- [TASK PROMPT] Reproduce the listing below verbatim.
--- --- ---
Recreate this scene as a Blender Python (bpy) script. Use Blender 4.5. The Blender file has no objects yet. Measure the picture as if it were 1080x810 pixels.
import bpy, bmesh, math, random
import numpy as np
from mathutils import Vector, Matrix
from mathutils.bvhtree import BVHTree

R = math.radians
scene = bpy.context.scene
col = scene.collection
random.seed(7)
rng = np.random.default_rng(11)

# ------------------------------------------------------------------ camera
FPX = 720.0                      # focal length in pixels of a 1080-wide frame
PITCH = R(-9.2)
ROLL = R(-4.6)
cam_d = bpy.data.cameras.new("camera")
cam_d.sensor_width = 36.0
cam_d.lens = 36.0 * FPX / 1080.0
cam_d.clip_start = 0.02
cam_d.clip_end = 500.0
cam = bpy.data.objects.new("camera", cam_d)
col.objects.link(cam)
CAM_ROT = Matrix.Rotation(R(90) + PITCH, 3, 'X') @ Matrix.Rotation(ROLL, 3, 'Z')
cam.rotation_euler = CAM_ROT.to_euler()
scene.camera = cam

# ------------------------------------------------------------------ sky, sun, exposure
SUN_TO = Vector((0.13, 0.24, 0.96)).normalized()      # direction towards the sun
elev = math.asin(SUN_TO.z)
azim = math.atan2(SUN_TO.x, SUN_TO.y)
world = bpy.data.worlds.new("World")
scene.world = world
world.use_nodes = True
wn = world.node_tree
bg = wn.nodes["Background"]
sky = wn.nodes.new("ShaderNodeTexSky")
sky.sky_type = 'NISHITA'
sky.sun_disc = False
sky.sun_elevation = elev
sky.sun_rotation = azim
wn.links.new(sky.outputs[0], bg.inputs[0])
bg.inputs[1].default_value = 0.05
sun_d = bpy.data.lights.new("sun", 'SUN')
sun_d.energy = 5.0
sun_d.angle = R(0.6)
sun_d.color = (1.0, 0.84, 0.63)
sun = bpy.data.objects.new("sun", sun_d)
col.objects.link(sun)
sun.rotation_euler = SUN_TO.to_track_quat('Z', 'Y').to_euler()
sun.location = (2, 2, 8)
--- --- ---
- [THE RESPONSE]
Recreate this scene as a Blender Python (bpy) script. Use Blender 4.5. The Blender file has no objects yet. Measure the picture as if it were 1080x810 pixels.
import bpy, bmesh, math, random
import numpy as np
from mathutils import Vector, Matrix
from mathutils.bvhtree import BVHTree

R = math.radians
scene = bpy.context.scene
col = scene.collection
random.seed(7)
rng = np.random.default_rng(11)

# ------------------------------------------------------------------ camera
FPX = 720.0                      # focal length in pixels of a 1080-wide frame
PITCH = R(-9.2)
ROLL = R(-4.6)
cam_d = bpy.data.cameras.new("camera")
cam_d.sensor_width = 36.0
cam_d.lens = 36.0 * FPX / 1080.0
cam_d.clip_start = 0.02
cam_d.clip_end = 500.0
cam = bpy.data.objects.new("camera", cam_d)
col.objects.link(cam)
CAM_ROT = Matrix.Rotation(R(90) + PITCH, 3, 'X') @ Matrix.Rotation(ROLL, 3, 'Z')
cam.rotation_euler = CAM_ROT.to_euler()
scene.camera = cam

# ------------------------------------------------------------------ sky, sun, exposure
SUN_TO = Vector((0.13, 0.24, 0.96)).normalized()      # direction towards the sun
elev = math.asin(SUN_TO.z)
azim = math.atan2(SUN_TO.x, SUN_TO.y)
world = bpy.data.worlds.new("World")
scene.world = world
world.use_nodes = True
wn = world.node_tree
bg = wn.nodes["Background"]
sky = wn.nodes.new("ShaderNodeTexSky")
sky.sky_type = 'NISHITA'
sky.sun_disc = False
sky.sun_elevation = elev
sky.sun_rotation = azim
wn.links.new(sky.outputs[0], bg.inputs[0])
bg.inputs[1].default_value = 0.05
sun_d = bpy.data.lights.new("sun", 'SUN')
sun_d.energy = 5.0
sun_d.angle = R(0.6)
sun_d.color = (1.0, 0.84, 0.63)
sun = bpy.data.objects.new("sun", sun_d)
col.objects.link(sun)
sun.rotation_euler = SUN_TO.to_track_quat('Z', 'Y').to_euler()
sun.location = (2, 2, 8)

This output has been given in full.